What did the vote really show? That at least a million and a half people didn't lose their heads. But there is also a broader lesson in the enduring tradition of socialism in Germany. The party may have changed its name, even its goal. Nevertheless, it was still the party with which they identified and the general direction was still socialist. The last thing a class-conscious worker gives up is his/her party--unless they have a choice between that and a new, more progressive and revolutionary workers' party.

Bismarck in the 1890s thought he would rub out the workers' movement with his Anti-Socialist Laws. But they ultimately proved bankrupt. Socialism was regenerated even when its leaders followed an opportunist policy. The movement grew in numbers and breadth.

There is an element of regeneration in today's surprising vote. It shows the enduring quality of the workers' movement which cannot be rubbed out.

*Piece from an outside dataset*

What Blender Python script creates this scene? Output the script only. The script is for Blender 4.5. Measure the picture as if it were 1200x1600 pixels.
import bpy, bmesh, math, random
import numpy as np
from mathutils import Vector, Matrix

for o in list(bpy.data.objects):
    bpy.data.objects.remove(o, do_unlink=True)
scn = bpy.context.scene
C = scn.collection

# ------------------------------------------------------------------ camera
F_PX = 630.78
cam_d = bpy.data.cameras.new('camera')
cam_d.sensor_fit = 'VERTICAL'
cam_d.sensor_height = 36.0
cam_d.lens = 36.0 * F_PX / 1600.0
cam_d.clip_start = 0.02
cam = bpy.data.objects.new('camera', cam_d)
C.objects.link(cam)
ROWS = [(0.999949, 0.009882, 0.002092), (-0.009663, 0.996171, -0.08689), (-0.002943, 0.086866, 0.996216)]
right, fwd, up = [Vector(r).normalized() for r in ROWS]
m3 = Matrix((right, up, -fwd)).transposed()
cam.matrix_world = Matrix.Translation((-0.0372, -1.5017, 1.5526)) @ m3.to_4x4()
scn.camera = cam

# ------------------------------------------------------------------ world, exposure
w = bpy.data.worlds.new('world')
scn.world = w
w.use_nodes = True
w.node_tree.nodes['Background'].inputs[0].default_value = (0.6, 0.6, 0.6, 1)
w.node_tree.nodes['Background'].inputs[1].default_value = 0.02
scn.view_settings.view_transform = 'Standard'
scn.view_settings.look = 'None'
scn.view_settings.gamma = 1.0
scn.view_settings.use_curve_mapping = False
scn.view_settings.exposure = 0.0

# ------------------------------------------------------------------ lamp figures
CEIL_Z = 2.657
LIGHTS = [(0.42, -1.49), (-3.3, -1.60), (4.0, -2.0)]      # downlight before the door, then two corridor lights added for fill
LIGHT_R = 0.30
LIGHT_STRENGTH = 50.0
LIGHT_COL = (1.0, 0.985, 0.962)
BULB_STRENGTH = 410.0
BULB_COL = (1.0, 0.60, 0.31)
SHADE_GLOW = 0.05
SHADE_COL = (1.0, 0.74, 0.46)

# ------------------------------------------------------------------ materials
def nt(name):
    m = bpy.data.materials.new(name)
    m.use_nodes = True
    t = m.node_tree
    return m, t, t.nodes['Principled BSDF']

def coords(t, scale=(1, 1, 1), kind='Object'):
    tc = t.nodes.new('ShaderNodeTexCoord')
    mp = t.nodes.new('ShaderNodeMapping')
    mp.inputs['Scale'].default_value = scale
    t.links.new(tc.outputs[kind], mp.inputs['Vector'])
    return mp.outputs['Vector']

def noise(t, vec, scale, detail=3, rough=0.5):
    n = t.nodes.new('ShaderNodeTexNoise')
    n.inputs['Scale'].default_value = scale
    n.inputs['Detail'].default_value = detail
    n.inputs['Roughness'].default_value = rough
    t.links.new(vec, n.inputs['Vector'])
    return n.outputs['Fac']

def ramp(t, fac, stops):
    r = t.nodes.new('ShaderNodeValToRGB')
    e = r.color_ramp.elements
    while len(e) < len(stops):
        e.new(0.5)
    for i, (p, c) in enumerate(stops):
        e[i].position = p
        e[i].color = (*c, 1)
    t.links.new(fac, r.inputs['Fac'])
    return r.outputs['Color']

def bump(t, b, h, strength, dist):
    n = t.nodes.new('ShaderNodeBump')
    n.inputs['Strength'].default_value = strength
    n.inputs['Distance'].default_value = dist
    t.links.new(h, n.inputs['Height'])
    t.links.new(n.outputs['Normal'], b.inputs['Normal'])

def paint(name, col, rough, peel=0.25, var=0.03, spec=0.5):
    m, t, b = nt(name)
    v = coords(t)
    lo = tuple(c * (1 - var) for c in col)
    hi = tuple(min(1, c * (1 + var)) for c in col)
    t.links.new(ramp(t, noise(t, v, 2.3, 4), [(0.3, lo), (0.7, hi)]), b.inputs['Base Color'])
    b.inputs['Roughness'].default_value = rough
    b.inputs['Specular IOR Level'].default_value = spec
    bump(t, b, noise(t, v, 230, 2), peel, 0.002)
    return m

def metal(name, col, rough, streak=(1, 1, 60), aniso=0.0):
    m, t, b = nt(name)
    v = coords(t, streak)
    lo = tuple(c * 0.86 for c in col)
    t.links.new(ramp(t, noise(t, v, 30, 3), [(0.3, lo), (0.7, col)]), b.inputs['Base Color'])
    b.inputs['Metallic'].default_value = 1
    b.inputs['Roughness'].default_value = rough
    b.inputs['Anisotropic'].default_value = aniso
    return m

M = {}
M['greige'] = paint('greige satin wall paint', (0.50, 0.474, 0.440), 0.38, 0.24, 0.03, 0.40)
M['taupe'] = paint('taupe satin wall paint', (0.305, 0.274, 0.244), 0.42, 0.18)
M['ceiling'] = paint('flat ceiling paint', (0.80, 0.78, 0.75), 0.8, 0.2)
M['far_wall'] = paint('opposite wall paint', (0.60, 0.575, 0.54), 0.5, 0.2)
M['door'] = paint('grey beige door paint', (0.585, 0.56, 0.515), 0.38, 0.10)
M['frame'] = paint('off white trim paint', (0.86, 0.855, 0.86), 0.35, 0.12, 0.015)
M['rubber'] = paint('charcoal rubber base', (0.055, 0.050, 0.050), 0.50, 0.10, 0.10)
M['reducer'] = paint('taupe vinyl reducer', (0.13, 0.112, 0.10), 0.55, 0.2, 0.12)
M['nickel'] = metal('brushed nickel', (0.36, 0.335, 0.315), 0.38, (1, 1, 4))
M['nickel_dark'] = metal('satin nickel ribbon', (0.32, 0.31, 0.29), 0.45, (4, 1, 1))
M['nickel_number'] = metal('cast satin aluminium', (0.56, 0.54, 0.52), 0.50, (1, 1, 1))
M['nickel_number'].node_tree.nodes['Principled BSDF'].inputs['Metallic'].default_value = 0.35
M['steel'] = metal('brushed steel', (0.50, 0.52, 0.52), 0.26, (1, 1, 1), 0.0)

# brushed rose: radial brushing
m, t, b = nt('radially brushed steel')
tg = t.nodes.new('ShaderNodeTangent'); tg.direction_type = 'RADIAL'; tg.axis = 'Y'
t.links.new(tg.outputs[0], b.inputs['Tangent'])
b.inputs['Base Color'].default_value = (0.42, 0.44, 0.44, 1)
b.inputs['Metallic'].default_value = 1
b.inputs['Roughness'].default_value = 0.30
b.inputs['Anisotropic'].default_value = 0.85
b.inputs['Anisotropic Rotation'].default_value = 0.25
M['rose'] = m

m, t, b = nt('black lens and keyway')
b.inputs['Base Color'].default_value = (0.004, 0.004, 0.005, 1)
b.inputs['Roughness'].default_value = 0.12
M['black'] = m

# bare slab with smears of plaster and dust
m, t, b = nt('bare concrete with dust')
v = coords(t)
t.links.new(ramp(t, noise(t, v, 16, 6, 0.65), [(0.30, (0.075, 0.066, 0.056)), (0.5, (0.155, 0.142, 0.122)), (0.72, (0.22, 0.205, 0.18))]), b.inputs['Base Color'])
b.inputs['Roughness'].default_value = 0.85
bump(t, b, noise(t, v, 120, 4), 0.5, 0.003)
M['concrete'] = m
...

The class struggle may wane at times, may be distorted and sent in reactionary directions, but in a modern, highly industrialized country, proletarian class consciousness will be revived because the class struggle pushes it on.

You can abolish political parties and jail their leaders. The capitalist press and politicians can confuse and manipulate the electorate. That's what bourgeois parliamentarism is all about. But the class struggle arises from the utter irreconcilability of the social character of capitalist production with the private character of capitalist ownership.

This the bourgeoisie cannot abolish without abolishing itself. And it is only the proletariat that can do that.